A sus ochenta años, Ariel aceptó el convite de su hijo Demian y se le animó al lomo de un caballo, para revivir el cruce de los Andes del gran San Martín, por el Paso de Los Patos, constituyéndose en el viajero de mayor edad en haberlo hecho. Una travesía cargada de emociones, no solo por su admiración a aquella gesta, por ser un sanmartiniano de ley, sino también por darse el gusto de compartir travesía y cuidados de un orgulloso hijo, el que le hiciera ese regalo, cumpliendo el deseo de su padre, sabiendo que añoraba poder realizar la travesía.


“Tenía mis dudas. No montaba hace cuatro años. Fuimos en vehículo hasta Las Hornillas (San Juan), allí comenzó la cabalgata. Los Andes centrales son impresionantes. Los ojos y el corazón iban cambiando. Cada jornada era una larga fila por caminos angostos, trepando la altura. Difícil e impresionante. Lo rudo y peligroso era derrotado por la alegría”, dice Ariel, sentado junto a la cocina a leña, mientras espera que se caliente el agua para iniciar una larga mateada. Me cuenta de los desfiladeros por donde transitó el celoso tranco del caballo que montaba, de los corrales que aún siguen allí, aquellos que levantaron piedra sobre piedra los soldados al mando de Estanislao Soler y del mismo San Martín y que aún están intactos. Del deslumbramiento de ver esos valles en la alta montaña, donde 5000 mulas y 3000 caballos pastaban entonces, reponiendo fuerzas, para reiniciar el cruce al mando del gran don José.



“La magnificencia del entorno nos mantenía callados, ensimismados, cada uno en su sentir. De vez en cuando brotaba de algún lugar de la caravana un “Viva la Patria”, que nos abrazaba el alma. Nos sentíamos parte de aquel ejército. Una emoción indescriptible sabiéndome allí, arriba de los andes, en ese templo, viendo los ríos serpenteantes, las colosales piedras, custodiados por el imponente Aconcagua. Llegar a destino, abrazarnos y cantar el himno, con un nudo en la garganta, con los ojos humedecidos y la piel erizada”. Subiendo y bajando del caballo y durmiendo en carpa, este correntino asombró a todos, desde sus jóvenes ochenta años. Claro, ¡nunca afloja un correntino!, le diría la sangre, sabiendo que en ese cuerpo habita desde siempre un jinete. Hace años ya, un día emprendió viaje para unir Bariloche con Valcheta, pueblo al que llegó su abuelo desde El Líbano, que está enterrado allí y en cuyo homenaje decidió aquella cabalgata.

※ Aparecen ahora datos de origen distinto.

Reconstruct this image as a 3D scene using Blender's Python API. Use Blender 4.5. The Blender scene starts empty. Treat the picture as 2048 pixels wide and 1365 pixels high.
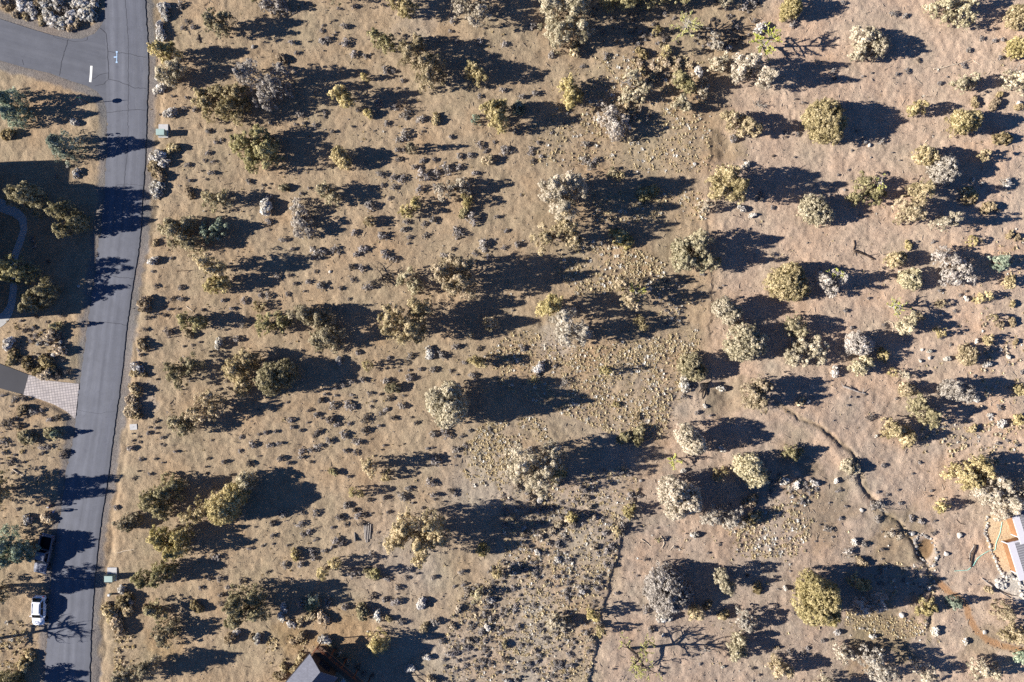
import bpy, bmesh, math, random
import numpy as np
from mathutils import Vector, Matrix, geometry

SC = bpy.context.scene
COL = SC.collection
RNG = np.random.default_rng(7)
random.seed(7)
H = 120.0
S = 154.286 / 2048.0          # metres per photo pixel on flat ground
CX, CY = 1024.0, 682.5
EL, AZ = math.radians(24.5), math.radians(4.0)
SHADOW = 1.0 / math.tan(EL)


def wx(px): return (px - CX) * S
def wy(py): return -(py - CY) * S
def W(px, py, z=0.0):
    k = (H - z) / H
    return (wx(px) * k, wy(py) * k, z)


# ------------------------------------------------------------------ materials
def lin(r, g, b):
    f = lambda c: (c / 255 / 12.92) if c <= 10 else ((c / 255 + 0.055) / 1.055) ** 2.4
    return (f(r), f(g), f(b), 1.0)


class NT:
    def __init__(s, name):
        s.m = bpy.data.materials.new(name); s.m.use_nodes = True
        s.t = s.m.node_tree; s.b = s.t.nodes['Principled BSDF']
        s.b.inputs['Roughness'].default_value = 0.9
        s.b.inputs['Specular IOR Level'].default_value = 0.2
    def n(s, t, **k):
        nd = s.t.nodes.new(t)
        for a, v in k.items(): setattr(nd, a, v)
        return nd
    def l(s, a, b): s.t.links.new(a, b)
    def coord(s): return s.n('ShaderNodeTexCoord').outputs['Object']
    def noise(s, scale, detail=4, rough=0.6, vec=None, dist=0.0):
        nd = s.n('ShaderNodeTexNoise')
        nd.inputs['Scale'].default_value = scale; nd.inputs['Detail'].default_value = detail
        nd.inputs['Roughness'].default_value = rough; nd.inputs['Distortion'].default_value = dist
        s.l(vec if vec is not None else s.coord(), nd.inputs['Vector'])
        return nd.outputs['Fac']
    def ramp(s, fac, stops):
        nd = s.n('ShaderNodeValToRGB'); cr = nd.color_ramp
        cr.elements[0].position, cr.elements[0].color = stops[0][0], stops[0][1]
        cr.elements[1].position, cr.elements[1].color = stops[-1][0], stops[-1][1]
        for p, c in stops[1:-1]:
            e = cr.elements.new(p); e.color = c
        s.l(fac, nd.inputs['Fac']); return nd.outputs['Color']
    def mix(s, fac, a, b, mode='MIX'):
        nd = s.n('ShaderNodeMix', data_type='RGBA', blend_type=mode)
        for sock, v in ((nd.inputs[0], fac), (nd.inputs[6], a), (nd.inputs[7], b)):
            if hasattr(v, 'default_value') or hasattr(v, 'is_linked'): s.l(v, sock)
            else: sock.default_value = v
        return nd.outputs[2]
    def attr(s, name, out='Color'): return s.n('ShaderNodeAttribute', attribute_name=name).outputs[out]
    def bump(s, hgt, strength, dist):
        nd = s.n('ShaderNodeBump'); nd.inputs['Strength'].default_value = strength; nd.inputs['Distance'].default_value = dist
        s.l(hgt, nd.inputs['Height']); s.l(nd.outputs['Normal'], s.b.inputs['Normal'])
    def color(s, c): s.l(c, s.b.inputs['Base Color'])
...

Este querido vecino dejó su impronta en la cámara laboral durante alrededor de treinta años de ejercicio de la magistratura, siempre velando por los trabajadores y sus derechos. Entre mates, recreamos aquella anécdota cuando siendo presidente de un tribunal, vio sentado a un nervioso obrero paraguayo, al que, en buen guaraní, Ariel lo invitó a despacharse a gusto, sabiendo que en ese hombre trajeado iba a encontrar un remanso para sus temores y así animarse a declarar. Es que la cultura guaranítica aflora en sus decires y en su guitarra, cuando la nostalgia reclama un chamancito canguí. Ariel calla por un momento, deja ir sus ojos por la ventana, perdidos en el paisaje del día gris, cruzado por una fina garua, mientras Ñaró, su perro fiel, se empeña en hacerle imposible la vida a un gato oculto en la leñera. Un recogido silencio para recordar a Zulema, su compañera de cincuenta años, que ya no está, con quien transitó lo que la vida les presentaba, siempre juntos. Con ella construyeron ese remanso de paz al que llamaron El Gauchito Gil, donde Ariel pasa sus días, recibiendo a hijos, nietos y amigos, rodeado de sus caballos y florecido en recuerdos de una vida transparente. Señor Juez, ha escuchado por años en despachos y pasillos de tribunales. Hoy exjuez, pero sigue siendo Un Señor.